С другой стороны, перечитывание выступает необходимым элементом общей стратегии перевода дневников из плана реального в план фикциональный, стратегии, направленной, как ни парадоксально, на то, чтобы убедить подразумеваемого читателя в документальной достоверности текста. Например, в августе 1933 года Поплавский записывает: «Перечитывал сегодня за закрытыми ставнями. Много моего все-таки здесь, но слишком все невнимательно написано, но что это такое? Дневник для читателя, но для этого надо быть знаменитым» (Неизданное
, 111). Выше я говорил, что Поплавский не хочет, чтобы его романы читались как дневник; данная запись свидетельствует вроде бы о том, что он не хочет, чтобы его дневник читался как роман, предназначенный для читателя. Спустя два года он заносит в дневник: «Pages de journal[182] — это звучит гордо для писателей знаменитых, обнаглевших от резонанса. А для нас это звучит издевательски-мучительно. Кто знает, какую храбрость одинокую надо еще иметь, чтобы еще писать, писать, писать без ответа и складывать перед порогом на разнос ветру» (Неизданное, 115). Продолжая, на первый взгляд, мысль, начатую двумя годами раньше, поэт заканчивает ее несколько противоречивым образом: не является ли писание без ответа формой ожидания ответа от тех, кому ветер случайно принесет сложенные перед порогом листы? В данной перспективе запись в дневнике коррелирует с известным высказыванием Поплавского об искусстве:Не для себя и не для публики пишут. Пишут для друзей. Искусство есть частное письмо, посылаемое наудачу неведомым друзьям, и как бы протест против разлуки любящих в пространстве и во времени (Среди сомнений и очевидностей // Неизданное
, 285).Получается, что дневник тоже есть частное письмо, посылаемое наугад, а его автор нуждается в том, кто его прочтет, то есть в читателе, но не в реальном, а в имплицитном читателе. Американский критик Уэйн Бут отмечал, что автор «конструирует своего читателя, подобно тому как конструирует свое второе „я“, и наиболее успешным чтением является такое, при котором двум сконструированным „я“, авторскому и читательскому, удается прийти к согласию»[183]
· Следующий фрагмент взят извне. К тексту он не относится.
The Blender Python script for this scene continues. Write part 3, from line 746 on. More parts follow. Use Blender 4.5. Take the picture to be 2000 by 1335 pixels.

. Как поясняет А. Компаньон, повествовательная инстанция имплицитного читателя — это «текстуальная конструкция, воспринимаемая реальным читателем как принудительное правило; это та роль, которую отводят реальному читателю текстуальные инструкции»[184].Отметки в дневнике о перечитывании и о необходимости уничтожать то, что перечитано, делаются, по сути, не для себя, а для имплицитного читателя, который, собственно говоря, и создается этими текстуальными инструкциями: этот абстрактный читатель должен «заставить» возможного реального читателя поверить в ту борьбу, которую автор дневников ведет со своим собственным текстом и прежде всего с тем, что в этих текстах является литературой, вымыслом. Поплавский пишет: «Старые тетради. Дописывай и ликвидируй» (Неизданное
, 114). Если у автора есть стремление ликвидировать написанное, то зачем тогда дописывать то, что подлежит уничтожению? Другая запись: «Дописываю… дочитываю, прибираю, убираю все…» (Неизданное, 117)[185]. В тетради 1932 года приписано: «Тетрадь оранжевого цвета с черным корешком. Ликвидировано 18.6.35. Окончательно, кроме дневника» (Неизданное, 173). Далее размышления о христианстве, теодицее, Каббале, стоицизме перемежаются с личными переживаниями автора по поводу его отношений с Диной Шрайбман и Натальей Столяровой. На полях одной страницы Поплавский помечает, как будто пытаясь убедить невидимого собеседника или читателя: «Все дневник. Дневник» (Неизданное, 177). Он подчеркивает тем самым, что оставлено только то, что является дневником для себя, а то, что было дневником для читателя, ликвидировано. На самом же деле, можно предположить, что ликвидации как таковой и не было; перечитывание не превращается в переписывание, поскольку автору дневников важно оставить в неприкосновенности весь объем текста, представив его в то же время читателю в виде продукта радикальной деконструкции.Даже в своем так называемом завещании, написанном в 1932 году, Поплавский не отступает от выбранной стратегии: поэт просит собрать все его тетради и спрятать их куда-нибудь. Затем между строк он вписывает: «Уничтожив по своему усмотрению слишком личные записи — это настоящий любимый результат моей жизни» (Неизданное
, 67). Понятно, что лучший способ привлечь внимание читателя к наиболее ценным, по мнению автора, материалам — это попросить их уничтожить. Такие материалы, как правило, и не уничтожаются. Поплавский об этом знает. Во-вторых, работа по селекции материалов поручается опять же читателю, который должен решить, какие записи «слишком личные», а какие нет.